In a speech on January 23, Securities and Futures Commission deputy CEO Alexa Lam outlined plans to establish a platform where funds approved in Hong Kong or China could be mutually recognised and sold in each other’s jurisdictions.
India
On January 7, the Reserve Bank of India (RBI) published a circular stipulating a series of proposed changes to the regulations governing forward contracts in corporate debt securities.
Repos are now permitted on commercial papers, certificates of deposit and non-convertible debentures, rated ‘AA’ or higher by a local rating agency, with a maturity of less than a year. Previously they were only allowed on listed corporate debt securities, rated ‘AA’ or higher, with a maturity of longer than one year.
In addition, the RBI has cut the minimum haircut required on repo transactions. For ‘AAA’ rated securities the minimum level has been reduced from 10% to 7.5%. For ‘AA+’ rated debt, the minimum haircut has fallen from 12% to 8.5% and ‘AA’ rated securities must now receive a haircut of at least 10%, down from 15%.
At the same time, the RBI revised its guidelines on credit default swaps (CDS) for corporate bonds, to include unlisted but rated corporate bonds in addition to the listed, rated bonds already eligible for CDS.
The RBI has also delayed the implementation of Basel III capital rules until April 1, from the original start date of January 1. The Bank gave no reasons for its decision to push back the rule adoption.
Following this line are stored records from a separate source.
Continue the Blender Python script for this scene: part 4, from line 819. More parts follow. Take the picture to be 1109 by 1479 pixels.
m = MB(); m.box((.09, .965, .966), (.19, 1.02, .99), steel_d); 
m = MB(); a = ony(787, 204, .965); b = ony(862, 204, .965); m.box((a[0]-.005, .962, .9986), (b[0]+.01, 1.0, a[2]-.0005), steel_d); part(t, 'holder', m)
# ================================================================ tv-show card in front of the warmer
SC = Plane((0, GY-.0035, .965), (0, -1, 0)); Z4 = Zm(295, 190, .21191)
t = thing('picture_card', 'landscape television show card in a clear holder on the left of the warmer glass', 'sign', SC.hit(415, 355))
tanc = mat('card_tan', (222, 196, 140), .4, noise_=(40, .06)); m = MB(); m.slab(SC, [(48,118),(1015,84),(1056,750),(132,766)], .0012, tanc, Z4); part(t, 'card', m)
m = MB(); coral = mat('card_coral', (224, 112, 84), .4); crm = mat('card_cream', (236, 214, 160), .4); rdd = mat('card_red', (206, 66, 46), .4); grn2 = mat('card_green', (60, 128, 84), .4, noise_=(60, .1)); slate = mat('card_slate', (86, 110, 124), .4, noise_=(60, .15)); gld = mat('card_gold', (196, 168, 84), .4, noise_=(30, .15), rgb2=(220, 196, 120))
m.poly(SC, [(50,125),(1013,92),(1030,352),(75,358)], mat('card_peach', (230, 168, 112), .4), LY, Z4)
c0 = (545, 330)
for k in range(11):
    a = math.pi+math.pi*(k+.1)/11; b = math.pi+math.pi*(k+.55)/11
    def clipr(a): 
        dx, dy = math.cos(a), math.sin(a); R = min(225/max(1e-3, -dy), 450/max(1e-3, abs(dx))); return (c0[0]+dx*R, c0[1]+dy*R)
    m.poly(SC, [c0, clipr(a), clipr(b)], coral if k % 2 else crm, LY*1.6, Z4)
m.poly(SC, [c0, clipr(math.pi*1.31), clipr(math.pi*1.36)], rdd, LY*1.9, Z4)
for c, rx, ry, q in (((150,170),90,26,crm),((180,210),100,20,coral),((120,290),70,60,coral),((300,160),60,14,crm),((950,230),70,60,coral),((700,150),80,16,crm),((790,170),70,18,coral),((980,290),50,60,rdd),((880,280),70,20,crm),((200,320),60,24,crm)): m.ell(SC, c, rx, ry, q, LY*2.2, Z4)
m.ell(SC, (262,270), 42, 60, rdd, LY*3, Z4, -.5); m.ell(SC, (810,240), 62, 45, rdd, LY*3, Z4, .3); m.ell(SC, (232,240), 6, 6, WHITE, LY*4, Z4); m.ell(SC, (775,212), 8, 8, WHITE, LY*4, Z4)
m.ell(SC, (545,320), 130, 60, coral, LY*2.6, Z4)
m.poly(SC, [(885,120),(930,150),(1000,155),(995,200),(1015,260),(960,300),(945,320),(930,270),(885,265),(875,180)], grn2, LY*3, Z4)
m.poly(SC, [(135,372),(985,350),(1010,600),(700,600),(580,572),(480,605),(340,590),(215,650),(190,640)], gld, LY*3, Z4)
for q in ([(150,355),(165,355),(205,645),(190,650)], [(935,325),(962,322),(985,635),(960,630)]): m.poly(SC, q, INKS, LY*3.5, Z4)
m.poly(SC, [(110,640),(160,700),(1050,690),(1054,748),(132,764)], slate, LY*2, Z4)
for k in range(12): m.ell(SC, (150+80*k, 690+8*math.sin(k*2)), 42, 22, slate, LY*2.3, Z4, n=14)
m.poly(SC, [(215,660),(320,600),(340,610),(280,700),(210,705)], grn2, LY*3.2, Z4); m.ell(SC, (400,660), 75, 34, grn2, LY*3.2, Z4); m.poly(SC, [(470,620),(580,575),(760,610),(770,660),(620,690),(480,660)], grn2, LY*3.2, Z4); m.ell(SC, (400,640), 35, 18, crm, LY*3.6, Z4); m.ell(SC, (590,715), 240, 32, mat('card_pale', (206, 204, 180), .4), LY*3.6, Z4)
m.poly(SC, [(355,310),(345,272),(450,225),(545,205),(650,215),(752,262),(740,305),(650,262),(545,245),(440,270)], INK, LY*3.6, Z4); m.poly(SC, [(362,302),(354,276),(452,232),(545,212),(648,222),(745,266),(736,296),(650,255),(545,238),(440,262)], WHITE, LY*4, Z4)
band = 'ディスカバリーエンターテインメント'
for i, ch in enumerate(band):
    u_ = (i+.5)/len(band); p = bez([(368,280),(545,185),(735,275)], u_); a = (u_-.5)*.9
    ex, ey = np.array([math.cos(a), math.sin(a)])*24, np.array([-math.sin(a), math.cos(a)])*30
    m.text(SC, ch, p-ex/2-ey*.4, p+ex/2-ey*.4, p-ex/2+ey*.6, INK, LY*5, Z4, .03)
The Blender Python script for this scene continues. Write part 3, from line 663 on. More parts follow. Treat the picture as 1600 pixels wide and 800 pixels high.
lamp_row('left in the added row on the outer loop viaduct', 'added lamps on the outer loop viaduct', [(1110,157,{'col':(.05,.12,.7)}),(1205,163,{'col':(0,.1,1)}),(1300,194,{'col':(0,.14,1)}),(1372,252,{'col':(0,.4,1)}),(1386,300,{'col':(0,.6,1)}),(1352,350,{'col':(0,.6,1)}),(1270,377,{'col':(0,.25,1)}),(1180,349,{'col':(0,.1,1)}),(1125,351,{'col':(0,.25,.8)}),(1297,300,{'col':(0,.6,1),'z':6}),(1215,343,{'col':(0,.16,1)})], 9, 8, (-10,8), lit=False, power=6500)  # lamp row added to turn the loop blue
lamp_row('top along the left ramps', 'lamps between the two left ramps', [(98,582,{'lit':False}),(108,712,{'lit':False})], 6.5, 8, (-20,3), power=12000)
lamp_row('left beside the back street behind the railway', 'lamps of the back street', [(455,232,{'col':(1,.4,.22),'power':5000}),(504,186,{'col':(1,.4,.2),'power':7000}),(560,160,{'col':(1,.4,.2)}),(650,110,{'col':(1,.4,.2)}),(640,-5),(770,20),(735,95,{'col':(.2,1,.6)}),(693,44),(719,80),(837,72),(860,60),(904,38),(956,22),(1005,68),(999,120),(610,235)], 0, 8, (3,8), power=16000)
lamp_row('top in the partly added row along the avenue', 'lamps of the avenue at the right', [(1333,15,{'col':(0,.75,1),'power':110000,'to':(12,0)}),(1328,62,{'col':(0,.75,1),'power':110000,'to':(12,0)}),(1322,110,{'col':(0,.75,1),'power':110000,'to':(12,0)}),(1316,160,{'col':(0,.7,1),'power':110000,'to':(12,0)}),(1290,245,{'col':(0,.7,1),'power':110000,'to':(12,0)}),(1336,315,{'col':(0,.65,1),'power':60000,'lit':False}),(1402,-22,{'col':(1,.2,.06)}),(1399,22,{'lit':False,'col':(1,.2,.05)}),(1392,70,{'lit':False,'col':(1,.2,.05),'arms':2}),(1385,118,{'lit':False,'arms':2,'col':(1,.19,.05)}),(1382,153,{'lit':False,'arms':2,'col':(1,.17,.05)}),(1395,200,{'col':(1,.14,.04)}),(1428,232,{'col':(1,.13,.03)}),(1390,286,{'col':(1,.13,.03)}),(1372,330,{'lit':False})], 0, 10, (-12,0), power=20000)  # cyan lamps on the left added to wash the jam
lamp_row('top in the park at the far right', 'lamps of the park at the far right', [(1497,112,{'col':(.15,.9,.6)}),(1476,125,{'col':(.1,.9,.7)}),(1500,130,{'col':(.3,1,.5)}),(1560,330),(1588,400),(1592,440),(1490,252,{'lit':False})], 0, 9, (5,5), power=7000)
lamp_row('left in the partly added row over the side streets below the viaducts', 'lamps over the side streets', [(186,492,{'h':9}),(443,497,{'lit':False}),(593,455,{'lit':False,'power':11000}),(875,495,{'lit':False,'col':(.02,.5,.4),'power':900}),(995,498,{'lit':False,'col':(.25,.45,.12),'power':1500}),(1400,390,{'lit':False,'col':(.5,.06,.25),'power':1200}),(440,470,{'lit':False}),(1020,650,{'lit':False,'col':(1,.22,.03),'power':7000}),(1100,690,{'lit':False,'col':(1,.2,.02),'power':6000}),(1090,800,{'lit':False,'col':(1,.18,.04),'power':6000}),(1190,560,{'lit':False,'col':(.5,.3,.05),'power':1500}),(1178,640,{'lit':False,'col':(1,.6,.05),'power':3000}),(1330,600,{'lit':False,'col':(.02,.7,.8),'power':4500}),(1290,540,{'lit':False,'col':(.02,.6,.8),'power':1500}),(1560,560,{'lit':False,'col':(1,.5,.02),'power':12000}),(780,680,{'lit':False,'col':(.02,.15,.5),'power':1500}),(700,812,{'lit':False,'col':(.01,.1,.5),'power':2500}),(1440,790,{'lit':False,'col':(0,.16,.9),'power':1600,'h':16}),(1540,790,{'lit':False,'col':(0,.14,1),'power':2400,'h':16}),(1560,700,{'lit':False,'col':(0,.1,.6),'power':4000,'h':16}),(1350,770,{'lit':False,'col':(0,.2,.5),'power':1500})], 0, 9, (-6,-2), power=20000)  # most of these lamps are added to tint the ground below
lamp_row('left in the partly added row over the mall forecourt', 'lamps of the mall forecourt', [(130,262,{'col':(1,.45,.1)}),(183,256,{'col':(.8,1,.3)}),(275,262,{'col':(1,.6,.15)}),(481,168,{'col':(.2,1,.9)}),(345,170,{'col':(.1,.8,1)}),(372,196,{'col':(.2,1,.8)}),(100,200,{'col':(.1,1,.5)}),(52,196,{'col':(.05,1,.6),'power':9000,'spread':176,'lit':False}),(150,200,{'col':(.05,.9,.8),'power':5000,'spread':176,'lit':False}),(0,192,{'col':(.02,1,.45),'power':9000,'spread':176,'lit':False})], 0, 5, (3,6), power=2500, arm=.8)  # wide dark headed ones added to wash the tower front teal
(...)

Meanwhile, the central bank has also published a draft report to encourage banks to extend fixed-rate rather than floating-rate loans by issuing more longer-dated debt in the form of 30-year bonds.
South Korea
The Financial Services Commission decided to delay to the implementation of Basel III rules for the nation’s banks.
The rules were due to come into force at the start of 2013, but on December 21, the FSC said it wanted to delay adoption of the rules so it could monitor how other countries implemented the rules. No timetable has been given for when the FSC will expect banks to adhere with its Basel III guidelines on capital ratios.
Taiwan
Bank of China Taipei has signed an agreement with the People’s Bank of Chian to become the official renminbi clearing bank for Taiwan as it prepares to become an offshore renminbi centre.
Meanwhile, Taiwan’s Central Bank for the Republic of China (CBC) has set a individual daily conversion limit of Rmb20,000 (US$3,180) while Taiwan ID cardholders can remit Rmb80,000 to the Mainland for current account transactions, identical to the limits set in Hong Kong.
In addition, chief executive of Taiwan’s Financial Supervisory Commission’s securities and futures division Huang Tien-mu announced that China is considering a Rmb100 billion (US$16.08 billion) renminbi qualified foreign institutional investor (RQFII) programme targeting both individual and institutional Taiwanese investors.